**WHAT YOU ARE ASKED TO DO:**
Copy out the listing that follows exactly, dropping every picture.

**GIVEN INFORMATION:**

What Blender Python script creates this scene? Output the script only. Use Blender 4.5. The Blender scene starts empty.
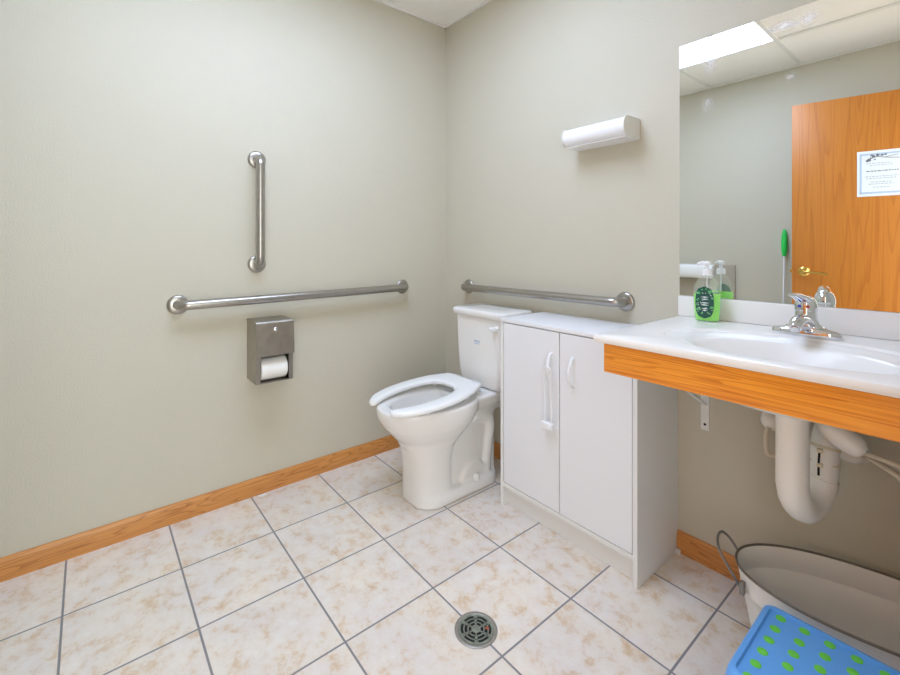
import bpy, bmesh, math, random
from mathutils import Vector, Matrix
random.seed(7)
PI = math.pi
S = bpy.context.scene
COL = S.collection

# ------------------------------------------------------------------ camera
cam_d = bpy.data.cameras.new('camera')
cam = bpy.data.objects.new('camera', cam_d)
COL.objects.link(cam)
F_PX, YAW, YH = 440.6, 0.8843, 247.1
cam_d.sensor_fit = 'HORIZONTAL'
cam_d.sensor_width = 36.0
cam_d.lens = F_PX * 36.0 / 900.0
cam_d.shift_y = -(337.5 - YH) / 900.0
cam_d.clip_start = 0.02
cam.location = (2.072, -1.663, 1.104)
cam.rotation_euler = (PI / 2, 0, YAW)
S.camera = cam

# ------------------------------------------------------------------ view, world, large lights
S.view_settings.view_transform = 'Standard'
S.view_settings.look = 'None'
S.view_settings.gamma = 1.0
S.view_settings.use_curve_mapping = False
S.view_settings.exposure = 0.07
world = bpy.data.worlds.new('doorway_fill')  # added fill: bright world let in by the doorway to lift the room
S.world = world
world.use_nodes = True
world.node_tree.nodes['Background'].inputs[0].default_value = (0.96, 1.02, 1.0, 1)
world.node_tree.nodes['Background'].inputs[1].default_value = 3.4
LENS_STRENGTH = 7.7

# ------------------------------------------------------------------ room numbers
H = 2.433
XR = 2.20            # right wall
YF = -2.335          # wall opposite the mirror
ZC = 0.857           # counter top
COUNTER_L = 1.364

# ------------------------------------------------------------------ materials
def lin(c):
    return tuple(((v / 255.0) / 12.92 if v / 255.0 <= 0.04045 else ((v / 255.0 + 0.055) / 1.055) ** 2.4) for v in c) + (1.0,)

def mat(name, rgb, rough=0.5, metal=0.0, noise=0.0, nscale=20.0, bump=0.0, bscale=200.0, spec=None, coat=0.0, **kw):
    m = bpy.data.materials.new(name); m.use_nodes = True
    nt = m.node_tree; b = nt.nodes['Principled BSDF']
    col = lin(rgb)
    b.inputs['Base Color'].default_value = col
    b.inputs['Roughness'].default_value = rough
    b.inputs['Metallic'].default_value = metal
    if spec is not None: b.inputs['Specular IOR Level'].default_value = spec
    if coat: b.inputs['Coat Weight'].default_value = coat; b.inputs['Coat Roughness'].default_value = 0.08
    for k, v in kw.items(): b.inputs[k.replace('_', ' ')].default_value = v
    tc = nt.nodes.new('ShaderNodeTexCoord')
    if noise:
        n = nt.nodes.new('ShaderNodeTexNoise'); n.inputs['Scale'].default_value = nscale; n.inputs['Detail'].default_value = 5
        nt.links.new(tc.outputs['Object'], n.inputs['Vector'])
        mr = nt.nodes.new('ShaderNodeMapRange')
        mr.inputs['From Min'].default_value = 0.25; mr.inputs['From Max'].default_value = 0.75
        mr.inputs['To Min'].default_value = 1 - noise; mr.inputs['To Max'].default_value = 1 + noise
        nt.links.new(n.outputs['Fac'], mr.inputs['Value'])
        mx = nt.nodes.new('ShaderNodeMix'); mx.data_type = 'RGBA'; mx.blend_type = 'MULTIPLY'
        mx.inputs[0].default_value = 1.0
        mx.inputs[6].default_value = col
        nt.links.new(mr.outputs[0], mx.inputs[7])
        nt.links.new(mx.outputs[2], b.inputs['Base Color'])
    if bump:
        n2 = nt.nodes.new('ShaderNodeTexNoise'); n2.inputs['Scale'].default_value = bscale; n2.inputs['Detail'].default_value = 4
        nt.links.new(tc.outputs['Object'], n2.inputs['Vector'])
        bp = nt.nodes.new('ShaderNodeBump'); bp.inputs['Strength'].default_value = bump; bp.inputs['Distance'].default_value = 0.004
        nt.links.new(n2.outputs['Fac'], bp.inputs['Height'])
        nt.links.new(bp.outputs[0], b.inputs['Normal'])
    return m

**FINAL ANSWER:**
What Blender Python script creates this scene? Output the script only. Use Blender 4.5. The Blender scene starts empty.
import bpy, bmesh, math, random
from mathutils import Vector, Matrix
random.seed(7)
PI = math.pi
S = bpy.context.scene
COL = S.collection

# ------------------------------------------------------------------ camera
cam_d = bpy.data.cameras.new('camera')
cam = bpy.data.objects.new('camera', cam_d)
COL.objects.link(cam)
F_PX, YAW, YH = 440.6, 0.8843, 247.1
cam_d.sensor_fit = 'HORIZONTAL'
cam_d.sensor_width = 36.0
cam_d.lens = F_PX * 36.0 / 900.0
cam_d.shift_y = -(337.5 - YH) / 900.0
cam_d.clip_start = 0.02
cam.location = (2.072, -1.663, 1.104)
cam.rotation_euler = (PI / 2, 0, YAW)
S.camera = cam

# ------------------------------------------------------------------ view, world, large lights
S.view_settings.view_transform = 'Standard'
S.view_settings.look = 'None'
S.view_settings.gamma = 1.0
S.view_settings.use_curve_mapping = False
S.view_settings.exposure = 0.07
world = bpy.data.worlds.new('doorway_fill')  # added fill: bright world let in by the doorway to lift the room
S.world = world
world.use_nodes = True
world.node_tree.nodes['Background'].inputs[0].default_value = (0.96, 1.02, 1.0, 1)
world.node_tree.nodes['Background'].inputs[1].default_value = 3.4
LENS_STRENGTH = 7.7

# ------------------------------------------------------------------ room numbers
H = 2.433
XR = 2.20            # right wall
YF = -2.335          # wall opposite the mirror
ZC = 0.857           # counter top
COUNTER_L = 1.364

# ------------------------------------------------------------------ materials
def lin(c):
    return tuple(((v / 255.0) / 12.92 if v / 255.0 <= 0.04045 else ((v / 255.0 + 0.055) / 1.055) ** 2.4) for v in c) + (1.0,)

def mat(name, rgb, rough=0.5, metal=0.0, noise=0.0, nscale=20.0, bump=0.0, bscale=200.0, spec=None, coat=0.0, **kw):
    m = bpy.data.materials.new(name); m.use_nodes = True
    nt = m.node_tree; b = nt.nodes['Principled BSDF']
    col = lin(rgb)
    b.inputs['Base Color'].default_value = col
    b.inputs['Roughness'].default_value = rough
    b.inputs['Metallic'].default_value = metal
    if spec is not None: b.inputs['Specular IOR Level'].default_value = spec
    if coat: b.inputs['Coat Weight'].default_value = coat; b.inputs['Coat Roughness'].default_value = 0.08
    for k, v in kw.items(): b.inputs[k.replace('_', ' ')].default_value = v
    tc = nt.nodes.new('ShaderNodeTexCoord')
    if noise:
        n = nt.nodes.new('ShaderNodeTexNoise'); n.inputs['Scale'].default_value = nscale; n.inputs['Detail'].default_value = 5
        nt.links.new(tc.outputs['Object'], n.inputs['Vector'])
        mr = nt.nodes.new('ShaderNodeMapRange')
        mr.inputs['From Min'].default_value = 0.25; mr.inputs['From Max'].default_value = 0.75
        mr.inputs['To Min'].default_value = 1 - noise; mr.inputs['To Max'].default_value = 1 + noise
        nt.links.new(n.outputs['Fac'], mr.inputs['Value'])
        mx = nt.nodes.new('ShaderNodeMix'); mx.data_type = 'RGBA'; mx.blend_type = 'MULTIPLY'
        mx.inputs[0].default_value = 1.0
        mx.inputs[6].default_value = col
        nt.links.new(mr.outputs[0], mx.inputs[7])
        nt.links.new(mx.outputs[2], b.inputs['Base Color'])
    if bump:
        n2 = nt.nodes.new('ShaderNodeTexNoise'); n2.inputs['Scale'].default_value = bscale; n2.inputs['Detail'].default_value = 4
        nt.links.new(tc.outputs['Object'], n2.inputs['Vector'])
        bp = nt.nodes.new('ShaderNodeBump'); bp.inputs['Strength'].default_value = bump; bp.inputs['Distance'].default_value = 0.004
        nt.links.new(n2.outputs['Fac'], bp.inputs['Height'])
        nt.links.new(bp.outputs[0], b.inputs['Normal'])
    return m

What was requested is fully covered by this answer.